When Virtual is Harder than Real: Security Challenges in Virtual Machine Based Computing Environments (HotOS'05) and Hey, You, Get Off of My Cloud: Exploring Information Leakage in Third-Party Compute Clouds (CCS'09)

Summary

The first paper introduced the security challenges when VM were widely used in computing environments. Given the fast growth and flexibility natures of VM, traditional security mechanism would not work as before. This paper explained and analyzed these concepts and reasons in detail, and then came up an idea to add security mechanisms at VMM level. Analysis of advantages was given then to support the idea.

The second paper mainly introduced the corss-VM side-channel attacks. In this paper, the author firstly introduced threat models and the platform they used to perform their experimental attacks.

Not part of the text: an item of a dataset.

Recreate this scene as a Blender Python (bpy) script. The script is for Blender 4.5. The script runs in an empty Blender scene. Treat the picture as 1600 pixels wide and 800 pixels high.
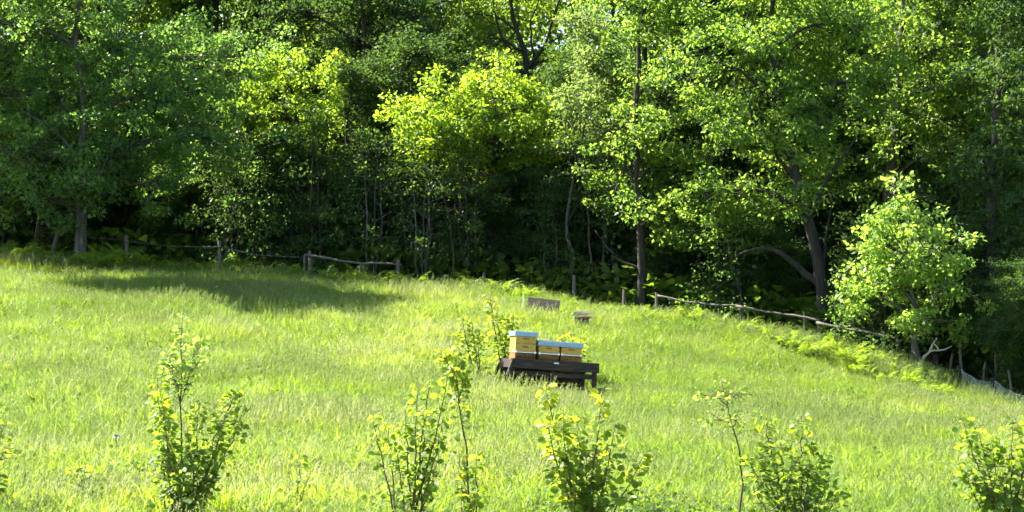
import bpy, math, random
import numpy as np
from mathutils import Vector, Matrix, Euler

R = math.radians
rng = np.random.default_rng(7)
random.seed(7)
scene = bpy.context.scene
COL = scene.collection

# ------------------------------------------------------------------ camera
CZ = 2.0
HFOV = R(30.0)
PITCH = R(3.07)
FPX = 800.0 / math.tan(HFOV / 2)
cam_data = bpy.data.cameras.new("camera")
cam = bpy.data.objects.new("camera", cam_data)
COL.objects.link(cam)
cam.location = (0, 0, CZ)
cam.rotation_euler = (R(90) + PITCH, 0, 0)
cam_data.sensor_fit = 'HORIZONTAL'
cam_data.angle = HFOV
cam_data.clip_start = 0.1
cam_data.clip_end = 4000
scene.camera = cam

# ------------------------------------------------------------------ light
SUN_EL = R(48)
SUN_AZ = R(-65)          # measured from +Y (away from the camera) towards +X
to_sun = Vector((math.sin(SUN_AZ) * math.cos(SUN_EL), math.cos(SUN_AZ) * math.cos(SUN_EL), math.sin(SUN_EL)))
world = bpy.data.worlds.new("World")
scene.world = world
world.use_nodes = True
wn = world.node_tree
sky_node = wn.nodes.new('ShaderNodeTexSky')
sky_node.sky_type = 'NISHITA'
sky_node.sun_disc = False
sky_node.sun_elevation = SUN_EL
sky_node.sun_rotation = SUN_AZ
sky_node.air_density = 1.0
sky_node.dust_density = 0.6
bg = wn.nodes['Background']
bg.inputs['Strength'].default_value = 0.075
wn.links.new(sky_node.outputs['Color'], bg.inputs['Color'])
sun_data = bpy.data.lights.new("sun", 'SUN')
sun_data.energy = 5.0
sun_data.angle = R(0.5)
sun_data.color = (1.0, 0.95, 0.86)
sun = bpy.data.objects.new("sun", sun_data)
COL.objects.link(sun)
sun.rotation_euler = (-to_sun).to_track_quat('-Z', 'Y').to_euler()
vs = scene.view_settings
vs.view_transform = 'Standard'
vs.look = 'None'
vs.gamma = 1.0
vs.use_curve_mapping = False
vs.exposure = 2.55
scene.render.engine = 'CYCLES'
cy = scene.cycles
cy.max_bounces = 5
cy.diffuse_bounces = 2
cy.transmission_bounces = 3
cy.use_adaptive_sampling = True
cy.adaptive_threshold = 0.03
cy.adaptive_min_samples = 24
cy.glossy_bounces = 2
cy.transparent_max_bounces = 4
cy.use_denoising = True
cy.sample_clamp_indirect = 6.0

# ------------------------------------------------------------------ pixel -> world
CP, SP = math.cos(PITCH), math.sin(PITCH)
def at(px, py, y):
    dx = (px - 800.0) / FPX; dy = (400.0 - py) / FPX
    wy = CP - dy * SP; wz = SP + dy * CP
    k = y / wy
    return Vector((dx * k, y, CZ + wz * k))
def mpp(y):
    return y / FPX

# ------------------------------------------------------------------ terrain (thin plate spline)
ctl = []
def C(px, py, y):
    p = at(px, py, y); ctl.append((p.x, p.y, p.z))
for x in (-14, -5, 5, 14):
    ctl.append((x, 0, 0.0)); ctl.append((x, 9, 0.1))
for px, py in ((-300, 796), (250, 806), (800, 815), (1350, 826), (1900, 842)): C(px, py, 20)
for px, py in ((-250, 655), (300, 675), (800, 697), (1300, 725), (1850, 765)): C(px, py, 28)
for px, py in ((-200, 550), (300, 578), (800, 614), (1200, 640), (1800, 712)): C(px, py, 38)
for px, py in ((-200, 466), (250, 480), (700, 508), (1000, 538), (1250, 575)): C(px, py, 47)
EDGE = [(-500, 404, 59), (-200, 410, 58.5), (0, 417, 58), (200, 426, 57.8), (400, 437, 57.5), (600, 451, 57), (800, 468, 56), (1000, 495, 54),
        (1200, 525, 52), (1300, 546, 50.7), (1400, 575, 49.5), (1500, 610, 48.2), (1600, 643, 47), (1750, 692, 45)]
for e in EDGE: C(*e)
for px, py, y in EDGE[::2]:
    p = at(px, py, y); ctl.append((p.x * 1.1, p.y + 7, p.z - 0.1))
for x, z in ((-30, 4.6), (-10, 4.3), (8, 3.8), (22, 2.6), (34, 1.8)):
    ctl.append((x, 85, z)); ctl.append((x, 105, z + .1))
ctl = np.array(ctl)
def _U(r2):
    return np.where(r2 > 1e-9, r2 * np.log(np.maximum(r2, 1e-9)) * 0.5, 0.0)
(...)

By describing the underlying mechanism of the cloud provider, they figured out some ways to determine co-residence. Then some attack strategies were given, and their performance was compared. Also some potential data leakage was shown after attackers had succeeded. Finally, a suggestion of defending the co-location attack was given.

Q1: Can you think of some drawback of enforcing security mechanisms at the hypervisor level (compared to at the guest OS or above)?

A: I believe there could exist some performance overhead by implementing this mechanism, because VMM would definitely do more work than its original design, and in a way trying to understand what the guest OS' purposes, which is not that straightforward compared to what could have been done in the guest OS. Then the ability of understanding guest OS could also be a burden.

Q2: When a zone and/or an instance type are used more frequently (i.e., having higher loads from more tenants), do you think the co-location attack would be come easier or harder? Why?

A: I think it would be harder, because with higher usage of certain zones or types, the ability of attackers would be diluted. For example, it would be harder for attackers to locate their targets with the same number of VMs used for attack, or it would cost them more to achieve their original success rate.

Q3: Do you think a similar co-location attack exist with serverless computing (i.e., one function attacking another function on the same physical machine)? Does serverless computing make such attacks harder or easier and why?

A: Yes. A function is located in a container or a VM(MicroVM), and functions from different tenants could also run on the same metal machine. But it would be harder to achieve the co-location attack, because the existence time of functions would be much shorter compared to VMs, and then the footprints could be collected and destroyed shortly after startup. This would be much harder for attackers to notice a function has started and start their co-location attack before everything is collected.